The suit alleges that PLAs excluded several union contractors — Road-Con, Inc., Neshaminy Constructors, Inc., Loftus Construction, Inc., and PKF-Mark III — from two specific city construction projects. One, the rehab of a portion of 15th Street that spans the disused City Branch rail line and the other a runway repaving project at the Northeast Philadelphia Airport.

In the filing, Zimolong states that prior mayoral administrations conceived of PLAs as a tool to be used on certain projects, but that the Kenney administration has “imposed a blanket PLA” on city projects over $3 million in value.

Mike Dunn, a spokesperson for Mayor Jim Kenney, said that PLAs are not inherently exclusionary.

“Project Labor Agreements allow any entity to bid on a project as long as it agrees to use Philadelphia Building and Construction Trades Council labor for the execution of the work,” he said.

But the city has already reacted to the suit, removing PLAs from both projects named in the brief. According to Dunn, this action was taken solely to “allow those two urgent projects to move forward without delays from this lawsuit.”

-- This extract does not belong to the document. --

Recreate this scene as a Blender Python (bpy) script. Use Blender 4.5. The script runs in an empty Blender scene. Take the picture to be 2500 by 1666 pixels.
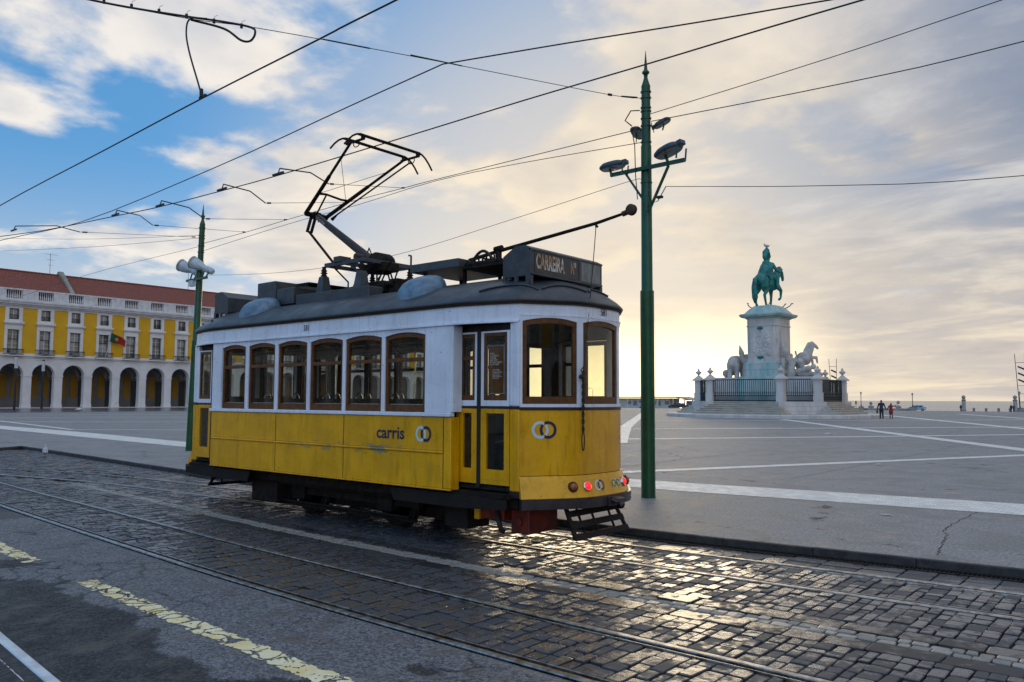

Building Trades spokesperson Frank Keel downplayed the significance of the suit, suggesting it was solely the result of a lost bid.

“Unfortunately, lawsuits are part of doing business these days for the Building Trades and for the construction industry as a whole,” he wrote, in an email. “PLAs matter because they ensure that large-scale projects are delivered safely, on-time and on-budget. No lawsuit can change that immutable fact.”

If the suit advances, it could reshape how the city hires labor for the public works project known as Rebuild, potentially slowing or creating new political challenges for an already troubled and behind-schedule process.

A PLA typically sets standards for wages and includes local hiring mandates, along with other requirements. Advocates argue that the agreements help projects meet schedule and budget goals while ensuring that jobs go to local workers and pay fair wages.

But critics say that PLAs are about politics, not performance, and can limit competition. Most recently in Philadelphia, critics pointed to the agreements as a hindrance to efforts to increase minority participation in city building projects, such as Rebuild. The agreements protect mostly white trade unions, critics charge.

But these critiques have mainly sought to modify PLAs.

The latest suit ultimately seeks an injunction that would bar the use of any PLAs going forward. Zimolong insisted the suit wasn’t designed solely to remove a union protection, even if it may have that effect.

“The goal is to have the City abide by the First Amendment and not condition employment on membership in a specific union and by requiring financial support for the same unions,” he said.

RoadCon suit by on Scribd


Disclosure: Zimolong represented WHYY reporter Ryan Briggs pro bono in a 2018 right-to-know case against the City of Philadelphia.